There has been so much going on this week that it was tough to choose just three items for the reading list, but I have settled on one from City Journal and two from National Review.
First to City Journal, where Heather Mac Donald continues her great work on how crime impacts on the lives of the most vulnerable. She takes on Adam Gopnik at the New Yorker who ‘purports to care about black lives’. In Looking Away from Urban Crime, Mac Donald believes that, for liberals, thousands of mostly black homicide victims are just a ‘bump’ in the numbers.
‘Up until 2015, crime had been steadily dropping across the country, thanks to the spread of data-driven, proactive policing and the use of determinate sentencing to lock away violent criminals. But as 2014 drew to a close, that 20-year crime drop stalled and then reversed itself.’
The victims of the 2015 and 2016 homicide increase were overwhelmingly black, but the liberals believe the increase scarcely exists.
The scene from Chicago has been particularly brutal. ‘Trump regularly referred to Chicago’s crime increase during the presidential campaign. In 2016, 4,300 people were shot in Chicago – one every two hours. The victims were overwhelmingly black. Two dozen children under the age of 12 were shot in Chicago in 2016, among them a three-year-old boy mowed down on Father’s Day 2016 who is now paralyzed for life, and a ten-year-old boy shot in August whose pancreas, intestines, kidney, and spleen were torn apart. Those child victims were also overwhelmingly black.’
Mac Donald: ‘Trump called those Chicago shootings and others like them in Baltimore and St. Louis “carnage”. What does Gopnik call them? A mere “bump or burp in the numbers”. If 4,300 white people had been shot in any city of the country, there would be a revolution. But because the victims were black, it would be dog-whistle racism to call attention to them. Racism once consisted of ignoring black-on-black violence as a fact of nature that was beneath concern. It is a bizarre twist in contemporary liberalism that drawing attention to the black victims of street crime is now the racist position.

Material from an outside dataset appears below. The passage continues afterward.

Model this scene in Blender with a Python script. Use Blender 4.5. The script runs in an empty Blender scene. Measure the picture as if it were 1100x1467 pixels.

This deflection has come about in order to avoid acknowledging that the perpetrators of this crime are black, too. So, it is better to look away entirely.’
A sobering account of a shocking loss of life.
Next is Ben Shapiro at the National Review on the continuing fallout from the shooting at Marjory Stoneman Douglas High School in Parkland, Florida.
In an increasingly bitter and brutal culture war, the mainstream media have taken to using survivors of the shooting as experts on gun control, believing that due to the personal trauma they have suffered they will be beyond criticism.
This student movement has since been receiving donations from ultra-Leftist operations, and Shapiro warns, ‘Leftists are parading traumatized teens to make an emotional plea about gun control. But we shouldn’t let young people make policy.’ I will do a full blog on this later.
Finally, we remember William F Buckley, founder of the National Review, who passed away ten years ago this week. In this re-published piece, Buckley himself remembers Johann Sebastian Bach.
Buckley: ‘Bach has the impact of a testimonial to God’s providence not because he wrote the most searingly beautiful church music ever heard (about The Passion According to St Matthew one can say only that it does credit to the Gospel according to St Matthew), but because he wrote the most beautiful music ever written. If one were to throw away the 300 cantatas, the 100-odd chorale preludes, the three oratorios, the passions, and the Mass (which would be the equivalent of destroying half of Shakespeare), still the other half would sustain Bach as a creature whose afflatus is inexplicable in the absence of a belief in God.’